- DATA FOR THIS TASK -
• • • • •

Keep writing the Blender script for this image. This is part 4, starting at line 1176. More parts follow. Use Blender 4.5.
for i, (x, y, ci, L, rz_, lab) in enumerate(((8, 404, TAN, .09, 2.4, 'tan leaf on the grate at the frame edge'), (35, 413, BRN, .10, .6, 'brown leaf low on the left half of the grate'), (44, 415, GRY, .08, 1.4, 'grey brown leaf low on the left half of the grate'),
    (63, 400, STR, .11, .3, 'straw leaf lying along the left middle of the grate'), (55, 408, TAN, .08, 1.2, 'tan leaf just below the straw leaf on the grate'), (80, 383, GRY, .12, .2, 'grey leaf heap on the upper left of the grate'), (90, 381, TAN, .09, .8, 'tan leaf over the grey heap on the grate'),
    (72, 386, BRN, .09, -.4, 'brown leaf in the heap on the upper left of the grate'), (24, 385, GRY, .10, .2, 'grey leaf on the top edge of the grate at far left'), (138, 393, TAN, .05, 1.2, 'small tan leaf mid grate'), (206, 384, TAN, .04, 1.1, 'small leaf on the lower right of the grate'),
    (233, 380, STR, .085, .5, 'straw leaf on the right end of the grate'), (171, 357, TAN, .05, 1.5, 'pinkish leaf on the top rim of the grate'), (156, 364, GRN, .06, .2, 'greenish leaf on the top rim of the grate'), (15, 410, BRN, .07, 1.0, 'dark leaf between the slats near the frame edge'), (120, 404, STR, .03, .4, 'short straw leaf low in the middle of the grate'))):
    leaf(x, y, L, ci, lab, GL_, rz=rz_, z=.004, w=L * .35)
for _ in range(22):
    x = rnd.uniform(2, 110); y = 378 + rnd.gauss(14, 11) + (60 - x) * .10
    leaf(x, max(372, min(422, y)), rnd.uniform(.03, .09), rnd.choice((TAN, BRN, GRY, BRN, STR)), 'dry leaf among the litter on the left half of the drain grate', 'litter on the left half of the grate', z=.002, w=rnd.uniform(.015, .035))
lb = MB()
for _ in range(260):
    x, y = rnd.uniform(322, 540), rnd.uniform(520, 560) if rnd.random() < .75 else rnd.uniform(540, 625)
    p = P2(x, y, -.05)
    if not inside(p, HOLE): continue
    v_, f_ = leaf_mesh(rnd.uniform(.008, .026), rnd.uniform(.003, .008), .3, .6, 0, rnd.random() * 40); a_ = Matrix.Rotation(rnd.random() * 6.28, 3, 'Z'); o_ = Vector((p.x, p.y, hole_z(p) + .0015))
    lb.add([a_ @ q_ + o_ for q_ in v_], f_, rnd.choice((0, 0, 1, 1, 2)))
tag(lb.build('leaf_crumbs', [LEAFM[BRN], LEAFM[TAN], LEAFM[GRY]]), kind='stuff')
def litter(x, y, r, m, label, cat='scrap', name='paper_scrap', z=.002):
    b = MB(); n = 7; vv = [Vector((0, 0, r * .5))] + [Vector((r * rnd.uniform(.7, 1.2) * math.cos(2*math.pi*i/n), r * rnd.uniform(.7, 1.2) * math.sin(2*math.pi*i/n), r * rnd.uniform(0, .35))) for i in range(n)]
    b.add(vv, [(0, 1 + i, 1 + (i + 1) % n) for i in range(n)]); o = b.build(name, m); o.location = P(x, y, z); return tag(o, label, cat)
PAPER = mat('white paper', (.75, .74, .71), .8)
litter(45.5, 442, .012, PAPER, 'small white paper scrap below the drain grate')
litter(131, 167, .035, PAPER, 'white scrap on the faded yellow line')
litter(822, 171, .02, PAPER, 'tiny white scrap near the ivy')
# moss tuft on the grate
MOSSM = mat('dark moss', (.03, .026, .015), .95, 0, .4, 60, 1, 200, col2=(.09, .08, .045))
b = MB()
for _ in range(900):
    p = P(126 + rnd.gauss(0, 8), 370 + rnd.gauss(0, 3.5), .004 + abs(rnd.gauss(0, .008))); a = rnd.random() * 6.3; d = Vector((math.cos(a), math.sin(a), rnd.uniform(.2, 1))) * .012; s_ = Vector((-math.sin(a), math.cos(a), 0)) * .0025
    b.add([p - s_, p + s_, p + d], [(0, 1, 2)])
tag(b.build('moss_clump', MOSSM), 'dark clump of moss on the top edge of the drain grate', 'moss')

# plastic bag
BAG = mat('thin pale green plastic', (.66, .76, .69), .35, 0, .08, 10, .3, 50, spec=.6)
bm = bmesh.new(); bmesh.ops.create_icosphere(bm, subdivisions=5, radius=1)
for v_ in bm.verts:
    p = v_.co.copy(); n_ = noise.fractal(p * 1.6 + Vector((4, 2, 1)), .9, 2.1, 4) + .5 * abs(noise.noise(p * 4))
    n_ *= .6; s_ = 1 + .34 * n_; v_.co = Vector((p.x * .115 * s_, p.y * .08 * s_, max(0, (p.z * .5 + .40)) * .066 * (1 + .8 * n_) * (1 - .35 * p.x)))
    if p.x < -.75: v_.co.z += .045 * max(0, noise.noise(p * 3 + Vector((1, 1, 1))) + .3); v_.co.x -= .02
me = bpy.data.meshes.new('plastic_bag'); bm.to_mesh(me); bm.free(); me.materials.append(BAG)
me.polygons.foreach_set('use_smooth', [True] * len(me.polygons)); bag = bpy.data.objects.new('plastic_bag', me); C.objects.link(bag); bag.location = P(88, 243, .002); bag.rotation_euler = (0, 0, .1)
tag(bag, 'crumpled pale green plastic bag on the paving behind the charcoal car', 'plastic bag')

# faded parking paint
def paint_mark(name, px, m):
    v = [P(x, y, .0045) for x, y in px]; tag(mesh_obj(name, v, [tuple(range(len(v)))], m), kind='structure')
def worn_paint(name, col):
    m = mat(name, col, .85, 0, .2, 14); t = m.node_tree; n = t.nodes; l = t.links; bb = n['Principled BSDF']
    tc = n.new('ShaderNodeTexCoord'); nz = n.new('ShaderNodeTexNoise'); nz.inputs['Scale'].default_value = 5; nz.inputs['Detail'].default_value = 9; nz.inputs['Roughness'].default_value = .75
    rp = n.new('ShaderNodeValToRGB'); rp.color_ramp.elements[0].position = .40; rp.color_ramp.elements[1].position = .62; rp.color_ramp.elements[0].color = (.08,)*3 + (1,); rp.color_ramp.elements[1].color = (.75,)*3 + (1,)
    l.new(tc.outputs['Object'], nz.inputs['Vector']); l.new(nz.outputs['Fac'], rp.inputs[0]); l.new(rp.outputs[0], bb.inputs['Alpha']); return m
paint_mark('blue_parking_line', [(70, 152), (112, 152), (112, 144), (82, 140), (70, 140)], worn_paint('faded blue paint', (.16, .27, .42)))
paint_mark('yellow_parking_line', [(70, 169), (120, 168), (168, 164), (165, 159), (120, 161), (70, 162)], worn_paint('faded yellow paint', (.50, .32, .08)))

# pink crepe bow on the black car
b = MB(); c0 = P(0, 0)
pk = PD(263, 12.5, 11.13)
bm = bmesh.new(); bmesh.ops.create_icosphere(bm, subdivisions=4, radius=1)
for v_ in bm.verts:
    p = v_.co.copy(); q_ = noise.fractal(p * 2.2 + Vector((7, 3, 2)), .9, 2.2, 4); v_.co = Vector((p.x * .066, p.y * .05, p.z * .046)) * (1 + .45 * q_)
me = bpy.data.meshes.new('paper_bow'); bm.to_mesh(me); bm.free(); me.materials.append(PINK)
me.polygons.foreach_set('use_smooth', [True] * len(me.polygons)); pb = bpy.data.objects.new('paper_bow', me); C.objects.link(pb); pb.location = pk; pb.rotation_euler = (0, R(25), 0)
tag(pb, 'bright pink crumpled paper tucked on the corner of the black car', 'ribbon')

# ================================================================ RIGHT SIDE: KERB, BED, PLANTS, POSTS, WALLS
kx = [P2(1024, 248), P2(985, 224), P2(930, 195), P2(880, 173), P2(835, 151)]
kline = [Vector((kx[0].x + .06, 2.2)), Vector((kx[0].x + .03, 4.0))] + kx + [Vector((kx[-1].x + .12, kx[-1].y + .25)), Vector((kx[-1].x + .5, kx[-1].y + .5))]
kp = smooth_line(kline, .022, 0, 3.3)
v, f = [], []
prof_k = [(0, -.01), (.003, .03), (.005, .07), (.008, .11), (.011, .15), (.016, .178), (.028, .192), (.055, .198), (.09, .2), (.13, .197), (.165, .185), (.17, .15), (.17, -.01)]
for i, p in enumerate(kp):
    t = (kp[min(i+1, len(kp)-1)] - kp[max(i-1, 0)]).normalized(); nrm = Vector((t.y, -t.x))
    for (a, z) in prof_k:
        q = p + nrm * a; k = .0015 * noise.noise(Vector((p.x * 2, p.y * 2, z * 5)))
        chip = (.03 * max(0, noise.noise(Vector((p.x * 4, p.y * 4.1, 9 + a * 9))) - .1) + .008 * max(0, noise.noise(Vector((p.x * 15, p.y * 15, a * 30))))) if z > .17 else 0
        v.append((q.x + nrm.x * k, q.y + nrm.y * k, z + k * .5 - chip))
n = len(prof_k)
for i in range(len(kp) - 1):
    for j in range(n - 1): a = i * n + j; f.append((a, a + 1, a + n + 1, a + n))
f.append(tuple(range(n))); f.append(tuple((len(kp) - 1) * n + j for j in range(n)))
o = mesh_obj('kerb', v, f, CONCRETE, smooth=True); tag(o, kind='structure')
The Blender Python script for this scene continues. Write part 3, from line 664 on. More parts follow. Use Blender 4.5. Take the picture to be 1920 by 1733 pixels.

• • • • •

- TASK REQUIREMENTS -
Determine how many lines of the data contain the word "script", and reply with that number only.

- SOLVED PROBLEM -
2